◆ INFORMATION SUPPLIED:
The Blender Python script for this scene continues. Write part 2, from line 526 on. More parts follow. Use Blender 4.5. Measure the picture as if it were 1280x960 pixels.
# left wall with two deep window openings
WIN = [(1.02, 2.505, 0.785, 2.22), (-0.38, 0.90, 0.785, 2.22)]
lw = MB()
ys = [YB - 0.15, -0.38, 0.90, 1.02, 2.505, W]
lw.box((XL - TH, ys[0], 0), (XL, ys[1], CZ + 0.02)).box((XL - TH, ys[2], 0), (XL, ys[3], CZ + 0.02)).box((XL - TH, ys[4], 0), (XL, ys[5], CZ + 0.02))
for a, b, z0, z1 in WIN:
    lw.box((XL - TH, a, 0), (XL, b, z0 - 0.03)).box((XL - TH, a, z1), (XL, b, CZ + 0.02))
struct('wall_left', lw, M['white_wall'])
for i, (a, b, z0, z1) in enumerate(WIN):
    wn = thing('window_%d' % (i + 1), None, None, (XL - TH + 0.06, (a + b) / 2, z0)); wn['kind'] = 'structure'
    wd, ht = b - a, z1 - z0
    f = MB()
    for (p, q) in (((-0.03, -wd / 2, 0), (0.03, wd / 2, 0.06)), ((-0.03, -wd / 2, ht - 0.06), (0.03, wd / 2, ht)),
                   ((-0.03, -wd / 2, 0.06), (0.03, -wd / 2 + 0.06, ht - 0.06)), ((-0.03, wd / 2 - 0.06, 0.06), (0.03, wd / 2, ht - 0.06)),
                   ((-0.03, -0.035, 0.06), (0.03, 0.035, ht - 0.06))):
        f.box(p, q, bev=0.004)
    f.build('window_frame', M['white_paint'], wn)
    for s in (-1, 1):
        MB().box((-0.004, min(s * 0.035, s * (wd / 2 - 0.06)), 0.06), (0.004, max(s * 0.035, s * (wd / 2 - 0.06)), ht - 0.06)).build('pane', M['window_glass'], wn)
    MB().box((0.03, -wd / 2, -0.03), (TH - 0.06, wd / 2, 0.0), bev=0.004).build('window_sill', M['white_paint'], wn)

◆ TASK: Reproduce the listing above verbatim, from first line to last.

◆ RESULT OF THIS EXERCISE:
The Blender Python script for this scene continues. Write part 2, from line 526 on. More parts follow. Use Blender 4.5. Measure the picture as if it were 1280x960 pixels.
# left wall with two deep window openings
WIN = [(1.02, 2.505, 0.785, 2.22), (-0.38, 0.90, 0.785, 2.22)]
lw = MB()
ys = [YB - 0.15, -0.38, 0.90, 1.02, 2.505, W]
lw.box((XL - TH, ys[0], 0), (XL, ys[1], CZ + 0.02)).box((XL - TH, ys[2], 0), (XL, ys[3], CZ + 0.02)).box((XL - TH, ys[4], 0), (XL, ys[5], CZ + 0.02))
for a, b, z0, z1 in WIN:
    lw.box((XL - TH, a, 0), (XL, b, z0 - 0.03)).box((XL - TH, a, z1), (XL, b, CZ + 0.02))
struct('wall_left', lw, M['white_wall'])
for i, (a, b, z0, z1) in enumerate(WIN):
    wn = thing('window_%d' % (i + 1), None, None, (XL - TH + 0.06, (a + b) / 2, z0)); wn['kind'] = 'structure'
    wd, ht = b - a, z1 - z0
    f = MB()
    for (p, q) in (((-0.03, -wd / 2, 0), (0.03, wd / 2, 0.06)), ((-0.03, -wd / 2, ht - 0.06), (0.03, wd / 2, ht)),
                   ((-0.03, -wd / 2, 0.06), (0.03, -wd / 2 + 0.06, ht - 0.06)), ((-0.03, wd / 2 - 0.06, 0.06), (0.03, wd / 2, ht - 0.06)),
                   ((-0.03, -0.035, 0.06), (0.03, 0.035, ht - 0.06))):
        f.box(p, q, bev=0.004)
    f.build('window_frame', M['white_paint'], wn)
    for s in (-1, 1):
        MB().box((-0.004, min(s * 0.035, s * (wd / 2 - 0.06)), 0.06), (0.004, max(s * 0.035, s * (wd / 2 - 0.06)), ht - 0.06)).build('pane', M['window_glass'], wn)
    MB().box((0.03, -wd / 2, -0.03), (TH - 0.06, wd / 2, 0.0), bev=0.004).build('window_sill', M['white_paint'], wn)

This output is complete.